As the face of the FAI, it’s galling that O’Neill has spent more time speaking to Stoke City than the Irish public over the last three months. Yet deep down, it doesn’t matter. Results do. And in this regard O’Neill has overachieved. Absurd as that may sound in the aftermath of November’s play-off defeat, which came three months after an appalling performance and result in Georgia, the reality is that no one else could have got more out of such an average bunch of players.

Consider for a moment the present: only two Irishmen — Jeff Hendrick and Shane Duffy — have played more than 20 Premier League games this season, while no Irish player has got anywhere near any of England’s top six teams in the last six years. Criticised for his underuse of Wes Hoolahan, O’Neill will have noted that the 35-year-old has been selected to start only 11 of Norwich City’s 28 league games this season. And yet Hoolahan was the player who O’Neill was forced to turn to for salvation in the second leg of the World Cup play-off, after Denmark had established a 2-1 half-time lead. Age Hareide, the Danish coach, looked to Christian Eriksen, who finished the World Cup 2018 qualification campaign with 11 goals and three assists, one more goal than Ireland’s players managed in the entire campaign.

Advertisement

Now consider the past: since the FAI first attempted to qualify for the finals of a leading tournament, back in 1933, there have been 35 qualification campaigns, and just six success stories, O’Neill’s first in charge being one of those. Just once, in those 35 campaigns, has an Irish side finished top of their qualifying group. O’Neill’s Ireland finished this campaign in second. Better Irish sides, backboned by European Cup winners, from Tony Dunne and Shay Brennan in 1968 through to John O’Shea in 2008, fared worse.

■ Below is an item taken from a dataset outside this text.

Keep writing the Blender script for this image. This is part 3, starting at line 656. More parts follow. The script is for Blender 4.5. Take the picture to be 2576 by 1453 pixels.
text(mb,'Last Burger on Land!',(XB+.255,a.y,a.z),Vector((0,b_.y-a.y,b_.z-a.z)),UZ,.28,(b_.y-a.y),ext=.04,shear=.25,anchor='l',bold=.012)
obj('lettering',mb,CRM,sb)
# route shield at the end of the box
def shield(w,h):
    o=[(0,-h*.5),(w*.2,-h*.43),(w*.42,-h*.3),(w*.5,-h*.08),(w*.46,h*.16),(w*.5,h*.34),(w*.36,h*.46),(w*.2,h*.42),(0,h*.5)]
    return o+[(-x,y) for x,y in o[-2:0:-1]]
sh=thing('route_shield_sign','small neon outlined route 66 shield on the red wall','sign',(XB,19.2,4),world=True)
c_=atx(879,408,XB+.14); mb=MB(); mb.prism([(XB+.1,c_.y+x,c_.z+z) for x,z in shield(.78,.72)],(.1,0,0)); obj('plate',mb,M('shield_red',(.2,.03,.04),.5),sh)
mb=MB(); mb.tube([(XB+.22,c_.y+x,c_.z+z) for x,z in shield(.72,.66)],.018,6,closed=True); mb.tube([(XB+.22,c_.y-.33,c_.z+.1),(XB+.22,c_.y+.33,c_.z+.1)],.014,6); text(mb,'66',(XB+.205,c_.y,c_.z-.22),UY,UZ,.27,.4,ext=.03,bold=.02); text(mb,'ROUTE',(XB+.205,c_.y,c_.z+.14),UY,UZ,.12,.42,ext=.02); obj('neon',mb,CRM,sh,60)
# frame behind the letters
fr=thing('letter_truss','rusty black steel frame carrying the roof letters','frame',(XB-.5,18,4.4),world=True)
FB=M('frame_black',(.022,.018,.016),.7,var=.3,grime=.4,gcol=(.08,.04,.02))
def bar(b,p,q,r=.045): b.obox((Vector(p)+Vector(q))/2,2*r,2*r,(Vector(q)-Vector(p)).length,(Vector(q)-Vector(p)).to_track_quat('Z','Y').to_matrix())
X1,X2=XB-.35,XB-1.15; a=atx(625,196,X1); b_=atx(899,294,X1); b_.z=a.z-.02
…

When time won its battle with O’Shea, Robbie Keane, Shay Given, Richard Dunne and Damien Duff, we wondered who’d keep the flame alight. O’Neill provided the answer. Fourteen years after Ireland’s last competitive win over a first or second-seeded side, he inspired his collection of journeymen to win over Germany, Italy, Wales, Bosnia-Herzegovina and Austria.

Let’s not ignore the fact that he oversaw a mediocre 2017, that the football his team plays is aesthetically ugly and that he blundered horrendously against the Danes. And yet it’s hard to escape the view that this imperfect manager is a perfect fit for this deeply flawed team and that Ireland are better served with Martin O’Neill spending today in Switzerland rather than Stoke.